Curator's Note

"Emoticons" is a short video experiment based on six basic emotions. One day, after I gave a lecture on cinema, the brain, and contemporary media culture, two filmmakers asked me if I had ever made a film myself. On my negative answer, they offered their technical assistance and proposed I should make a short personal film related to the topic of my lecture. After observing, reflecting, and writing about the ways in which cinema has literally moved the camera into both the minds of characters and spectators (a process that was already part of cinematography from its beginnings and that has developed in interesting ways over the last three decades), I thought that it was fair enough to take up this challenge and discover unknown territories. In The Neuro-Image: A Deleuzian Film-Philosophy of Contemporary Screen Culture (Stanford University Press, 2012), I depart from the observation that cinema gives us increasingly intense direct access to character’s brain worlds, suggesting that our audio-visual images co-evolve in resonance with the knowledge we have of principles of the brain and with a philosophical understanding of the complex entanglements between bodies, brains, and world. Inspired by Deleuze’s claim that ‘the brain is the screen,’ I propose that after the movement-image and the time-image, we have entered the phase of the neuro-image that has a particular connection to digital screen culture.
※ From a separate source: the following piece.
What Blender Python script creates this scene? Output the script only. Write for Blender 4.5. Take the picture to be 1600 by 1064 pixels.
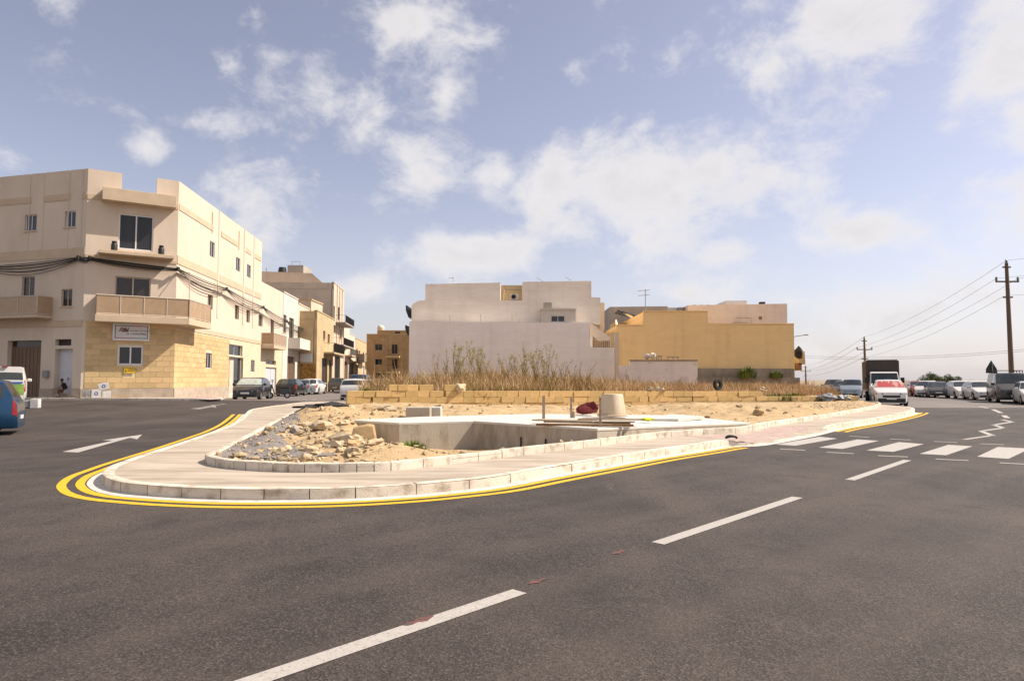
import bpy, bmesh, math, random
from mathutils import Vector, Matrix, noise as mnoise
from mathutils.geometry import delaunay_2d_cdt
R = math.radians
for o in list(bpy.data.objects): bpy.data.objects.remove(o, do_unlink=True)
SC = bpy.context.scene
COL = SC.collection
rnd = random.Random(7)

# ------------------------------------------------------------------ camera
CH, PITCH, FPX = 1.6, math.atan(61/1067), 1067.0
cd = bpy.data.cameras.new('camera'); cam = bpy.data.objects.new('camera', cd); COL.objects.link(cam)
cd.lens = 24; cd.sensor_width = 36; cd.clip_end = 9000; cd.clip_start = .05
cam.location = (0, 0, CH); cam.rotation_euler = (math.pi/2 + PITCH, 0, 0)
SC.camera = cam
SC.render.resolution_x, SC.render.resolution_y = 1024, 680
SC.view_settings.view_transform = 'Standard'; SC.view_settings.look = 'None'
SC.view_settings.exposure = 1.12; SC.view_settings.gamma = 1

# ------------------------------------------------------------------ sun + sky
SUN_AZ, SUN_EL = R(9), R(47)            # azimuth measured from +X towards +Y
sd = bpy.data.lights.new('sun', 'SUN'); sd.energy = 3.5; sd.angle = R(.55); sd.color = (1, .895, .765)
sun = bpy.data.objects.new('sun', sd); COL.objects.link(sun)
ds = Vector((math.cos(SUN_AZ)*math.cos(SUN_EL), math.sin(SUN_AZ)*math.cos(SUN_EL), math.sin(SUN_EL)))
sun.rotation_euler = (-ds).to_track_quat('-Z', 'Y').to_euler(); sun.location = ds*100
world = bpy.data.worlds.new('World'); SC.world = world; world.use_nodes = True
wt = world.node_tree; wt.nodes.clear()
def WN(t, **k):
    n = wt.nodes.new(t)
    for a, b in k.items(): setattr(n, a, b)
    return n
def wm(op, a, b=None, c=None, clamp=False):
    n = WN('ShaderNodeMath', operation=op, use_clamp=clamp)
    for i, v in enumerate((a, b, c)):
        if v is None: continue
        if isinstance(v, (int, float)): n.inputs[i].default_value = v
        else: wt.links.new(v, n.inputs[i])
    return n.outputs[0]
sky = WN('ShaderNodeTexSky', sky_type='NISHITA', sun_disc=False)
sky.sun_elevation = SUN_EL; sky.sun_rotation = math.pi/2 - SUN_AZ
sky.air_density = 1.0; sky.dust_density = 0.8; sky.ozone_density = 2.0; sky.altitude = 60
tc = WN('ShaderNodeTexCoord'); sep = WN('ShaderNodeSeparateXYZ'); wt.links.new(tc.outputs['Generated'], sep.inputs[0])
X, Y, Z = sep.outputs
az = wm('ARCTAN2', X, Y); el = wm('ARCSINE', Z)
# broad cumulus banks (azimuth deg, elevation deg, half widths, weight); beyond them the cloud cover goes on at random
def skydir(px, py):
    u, v = (px-800)/FPX, (532-py)/FPX
    d = Vector((u, math.cos(PITCH)-v*math.sin(PITCH), math.sin(PITCH)+v*math.cos(PITCH))).normalized()
    return math.atan2(d.x, d.y), math.asin(d.z)
BANKS = [(1010,300,185,80,1.15),(860,290,75,66,1.0),(1110,265,85,52,1.0),(740,402,110,42,1.15),(655,45,85,58,.80),(700,145,40,52,.55),(655,262,66,58,.72),
 (490,145,62,48,.50),(400,28,30,26,.45),(226,232,44,30,.70),(320,195,95,20,.40),(362,100,22,36,.38),(375,300,85,60,.55),(430,90,60,20,.35),(25,250,50,40,.45),(575,455,66,30,.80),
 (1325,35,150,66,1.0),(1195,108,62,40,.75),(1575,80,80,105,.95),(1590,175,52,60,.75),(1350,362,84,38,.90),(1212,278,44,36,.70),(1585,325,62,46,.75),
 (1400,500,120,40,.95),(1140,388,56,26,.75),(900,108,36,28,.42),(1010,198,44,34,.45),(1560,465,90,46,.85),(1250,470,100,30,.70),(1080,462,110,24,.65),(440,248,38,22,.42),(592,178,22,26,.35),
 (790,272,44,38,.70),(1300,555,220,24,.6),(560,205,26,60,.30)]
cv = WN('ShaderNodeCombineXYZ')
wt.links.new(az, cv.inputs[0]); wt.links.new(el, cv.inputs[1])
dens = None
for px, py, sx, sy, w in BANKS:
    a, e = skydir(px, py); kx, ky = FPX/sx*.43, FPX/sy*.43
    mp = WN('ShaderNodeMapping'); mp.inputs['Scale'].default_value = (kx, ky, 1); mp.inputs['Location'].default_value = (-a*kx, -e*ky, 0)
    wt.links.new(cv.outputs[0], mp.inputs[0]); gr = WN('ShaderNodeTexGradient', gradient_type='QUADRATIC_SPHERE'); wt.links.new(mp.outputs[0], gr.inputs[0])
    g = wm('MULTIPLY', gr.outputs['Fac'], w*1.25)
    dens = g if dens is None else wm('MAXIMUM', dens, g)
def wnoise(scale, detail, rough, dist, off):
    mp = WN('ShaderNodeMapping'); mp.inputs['Location'].default_value = off; mp.inputs['Scale'].default_value = (1, 1.35, 1)
    wt.links.new(cv.outputs[0], mp.inputs[0])
    n = WN('ShaderNodeTexNoise'); n.inputs['Scale'].default_value = scale; n.inputs['Detail'].default_value = detail
    n.inputs['Roughness'].default_value = rough; n.inputs['Distortion'].default_value = dist
    wt.links.new(mp.outputs[0], n.inputs['Vector']); return n.outputs['Fac']
n1 = wnoise(7.5, 9, .62, .25, (3.1, 1.7, 0)); n2 = wnoise(3.2, 4, .5, 0, (9.2, 4.1, 2)); n3 = wnoise(16, 8, .66, .4, (1.2, 5.1, 4))
# outside the banks in view: ordinary broken cover of the same look
far = wm('MULTIPLY', wm('SUBTRACT', wm('ABSOLUTE', az), .68), 6, clamp=True)
far = wm('MAXIMUM', far, wm('MULTIPLY', wm('SUBTRACT', el, .58), 8, clamp=True))
gen = wm('MULTIPLY', wm('MULTIPLY', wm('SUBTRACT', n2, .38), 5, clamp=True), wm('MULTIPLY', far, .85))
dens = wm('MAXIMUM', dens, gen)
nz = wm('MULTIPLY_ADD', n1, .7, wm('MULTIPLY', n3, .3))
raw = wm('MULTIPLY_ADD', dens, .66, wm('MULTIPLY', wm('SUBTRACT', nz, .5), 2.35))
ss = WN('ShaderNodeMapRange', interpolation_type='SMOOTHSTEP'); wt.links.new(raw, ss.inputs[0])
ss.inputs[1].default_value = .08; ss.inputs[2].default_value = .64
haze = wm('POWER', wm('SUBTRACT', 1, wm('ABSOLUTE', Z)), 9)
mask = wm('MULTIPLY', ss.outputs[0], .93)
shade = WN('ShaderNodeMapRange'); wt.links.new(wm('MULTIPLY_ADD', n3, .5, wm('MULTIPLY', raw, .6)), shade.inputs[0])
shade.inputs[1].default_value = .25; shade.inputs[2].default_value = .85; shade.inputs[3].default_value = 1.0; shade.inputs[4].default_value = .84
cc = WN('ShaderNodeMix', data_type='RGBA', blend_type='MULTIPLY'); cc.inputs[0].default_value = 1
cc.inputs[6].default_value = (6.3, 6.1, 6.15, 1); wt.links.new(shade.outputs[0], cc.inputs[7])
# thin high haze, whitening towards the horizon
hz = WN('ShaderNodeMix', data_type='RGBA'); wt.links.new(wm('MULTIPLY_ADD', haze, .72, .0), hz.inputs[0])
hs = WN('ShaderNodeHueSaturation'); hs.inputs['Saturation'].default_value = .68; wt.links.new(sky.outputs[0], hs.inputs['Color'])
tn = WN('ShaderNodeMix', data_type='RGBA', blend_type='MULTIPLY'); tn.inputs[0].default_value = 1; wt.links.new(hs.outputs[0], tn.inputs[6]); tn.inputs[7].default_value = (1.06, .945, .96, 1)
wt.links.new(tn.outputs[2], hz.inputs[6]); hz.inputs[7].default_value = (4.45, 4.3, 4.6, 1)
mx = WN('ShaderNodeMix', data_type='RGBA'); wt.links.new(mask, mx.inputs[0]); wt.links.new(hz.outputs[2], mx.inputs[6]); wt.links.new(cc.outputs[2], mx.inputs[7])
bg = WN('ShaderNodeBackground'); bg.inputs[1].default_value = .069; wt.links.new(mx.outputs[2], bg.inputs[0])
wo = WN('ShaderNodeOutputWorld'); wt.links.new(bg.outputs[0], wo.inputs[0])
try: world.cycles.sampling_method = 'MANUAL'; world.cycles.sample_map_resolution = 512
except Exception: pass

# ------------------------------------------------------------------ helpers
def sm(a, b, x):
    t = min(1, max(0, (x-a)/(b-a))); return t*t*(3-2*t)
def zr(x, y):                                   # the road climbs a little towards the side street on the left
    u = x/max(y, 1.0)
    return .38*sm(14, 36, y)*sm(-.12, .30, -u)*(1-.5*sm(38, 50, y))+.09*sm(32, 36, y)*sm(.28, .5, -u)*(1-.5*sm(39, 50, y))
def ray(px, py):
    u, v = (px-800)/FPX, (532-py)/FPX
    return Vector((u, math.cos(PITCH)-v*math.sin(PITCH), math.sin(PITCH)+v*math.cos(PITCH)))
def gp(px, py, dz=0.0):                          # ground point seen at a photo position, dz above the road surface
    d = ray(px, py); z = dz
    for _ in range(25):
        t = (z-CH)/d.z; z = .5*z + .5*(zr(d.x*t, d.y*t)+dz)
    return Vector((d.x*t, d.y*t, z))
def gz(px, py, z):                               # point at a known height
    d = ray(px, py); t = (z-CH)/d.z; return Vector((d.x*t, d.y*t, z))
def gy(px, py, Y):                               # point at a known depth
    d = ray(px, py); t = Y/d.y; return Vector((d.x*t, Y, CH+d.z*t))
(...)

"Emoticons" is a short video-essay that could be considered as a personal and experimental footnote to the theoretical observations in The Neuro-Image. The video departs from a common principle in affective neuroscience that facial expressions relate to basic emotions that are at the core of more complex feelings. These basic emotions operate as simple guidelines for evoking a memory or an association with each affective mood. Besides events from episodic (autobiographical) memory, they all include a reference to film or another audio-visual traces. Consciousness has become cinematographic consciousness. This project was originally conceived as a mini-installation consisting of two video-channels: one video shot and projected in a 360⁰ pan, expressing events inside a brain space; the other video of a talking head projected on a dummy, pronouncing thoughts associated with each basic emotion. With great thanks to filmmakers Igor Kramer and Pepijn Schroeijers to suggest transforming some theory into practice and to help create a ‘neuro-image’ of my brain.